De plus, le régu­la­teur n’est pas omni­scient, il ne pense pas à tout ; cer­tains pro­blèmes nou­veaux, ou ten­ta­tives de dis­si­mu­la­tion de la part des banques, peuvent échap­per à sa sur­veillance. Fina­le­ment, le régu­la­teur peut être cap­tu­ré : il peut être l’ob­jet de pres­sions de l’É­tat, des poli­tiques ou du sec­teur qu’il doit régu­ler. Il peut se sen­tir en situa­tion d’in­fé­rio­ri­té par rap­port aux experts et lob­byistes en ser­vice com­man­dé.
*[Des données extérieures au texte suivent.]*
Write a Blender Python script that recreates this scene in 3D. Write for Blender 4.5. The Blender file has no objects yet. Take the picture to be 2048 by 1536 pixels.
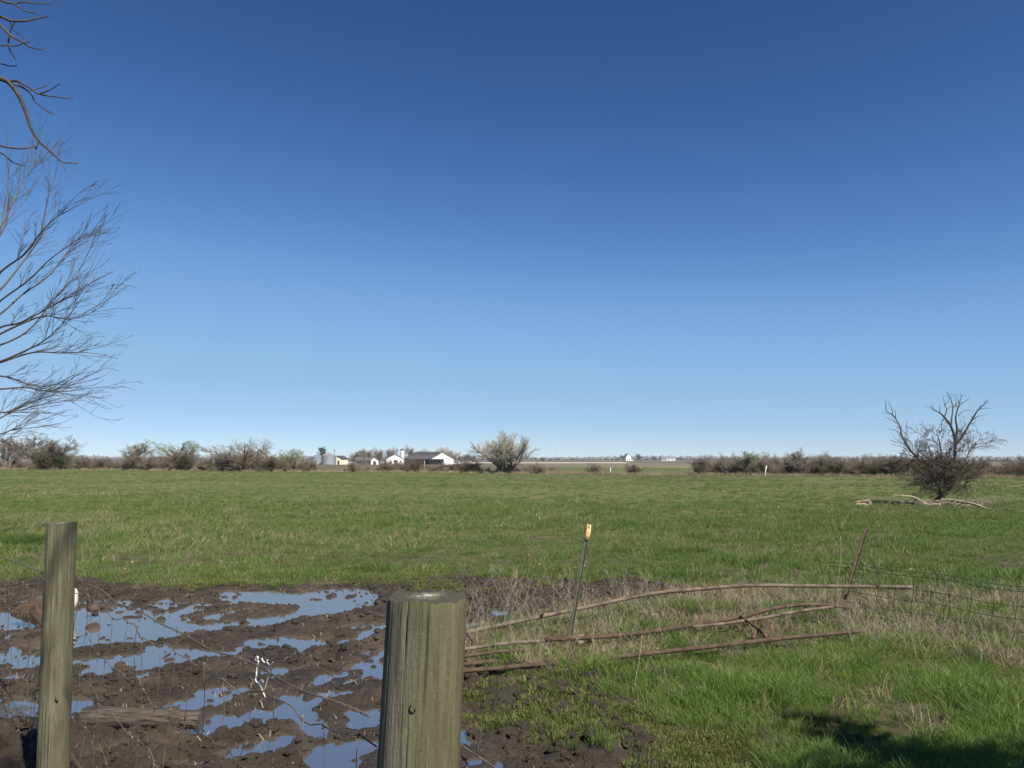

Bref, le régu­la­teur ne peut pas tout, tout seul.

Le rôle du régu­la­teur est ain­si redé­fi­ni comme celui d’un infor­ma­teur, en charge de pho­to­gra­phier le réel. C’est à une véri­table mise à jour tech­no­lo­gique des super­vi­seurs finan­ciers qu’il faut aujourd’­hui s’at­ta­quer. Ceux-ci doivent se voir comme des offi­ciers du sys­tème de don­nées ; leur pres­ta­tion s’a­dresse en grande par­tie au public : non seule­ment l’in­for­ma­tion doit être acces­sible, mais elle doit l’être faci­le­ment. Four­nir ain­si au public les moyens d’en­quê­ter est un tra­vail de longue haleine. Il ne per­met­tra cer­tai­ne­ment pas d’é­ra­di­quer le risque de crise mais de détec­ter plus en amont les problèmes.

L’exemple des marchés d’actions

Non seule­ment l’in­for­ma­tion doit être acces­sible, mais elle doit l’être facilement

Ce n’est pas une uto­pie : rap­pe­lons que des avan­cées consi­dé­rables ont déjà été faites aux États-Unis, sur les mar­chés » actions » qui sont cen­tra­li­sés. Sur ces mar­chés, qui n’ont pas connu d’é­pi­sodes de crise de liqui­di­té, tous les inves­tis­seurs (y com­pris les fonds spé­cu­la­tifs) doivent remettre chaque tri­mestre au régu­la­teur le conte­nu de leur por­te­feuille. Ces for­mu­laires (nom­més 13F) sont mis à dis­po­si­tion de tous sur Inter­net, sous un for­mat stan­dar­di­sé. Même trans­pa­rence pour les tran­sac­tions d’i­ni­tiés : ceux-ci doivent décla­rer immé­dia­te­ment leurs tran­sac­tions à la Secu­ri­ty and Exchange Com­mis­sion qui les rend publiques. Si cela n’empêche pas les délits d’i­ni­tiés, cela les met sous la sur­veillance du public. En France, l’i­ni­tié doit décla­rer ses tran­sac­tions à l’AMF, mais celle-ci garde l’in­for­ma­tion pour elle : on tient le public à l’écart.

Dans cette révo­lu­tion de la régu­la­tion qui s’an­nonce, les États-Unis sont en avance, mais il leur reste beau­coup de pro­grès à faire. La France, avec sa culture éli­tiste de l’hon­neur et du secret, devra se faire davan­tage violence.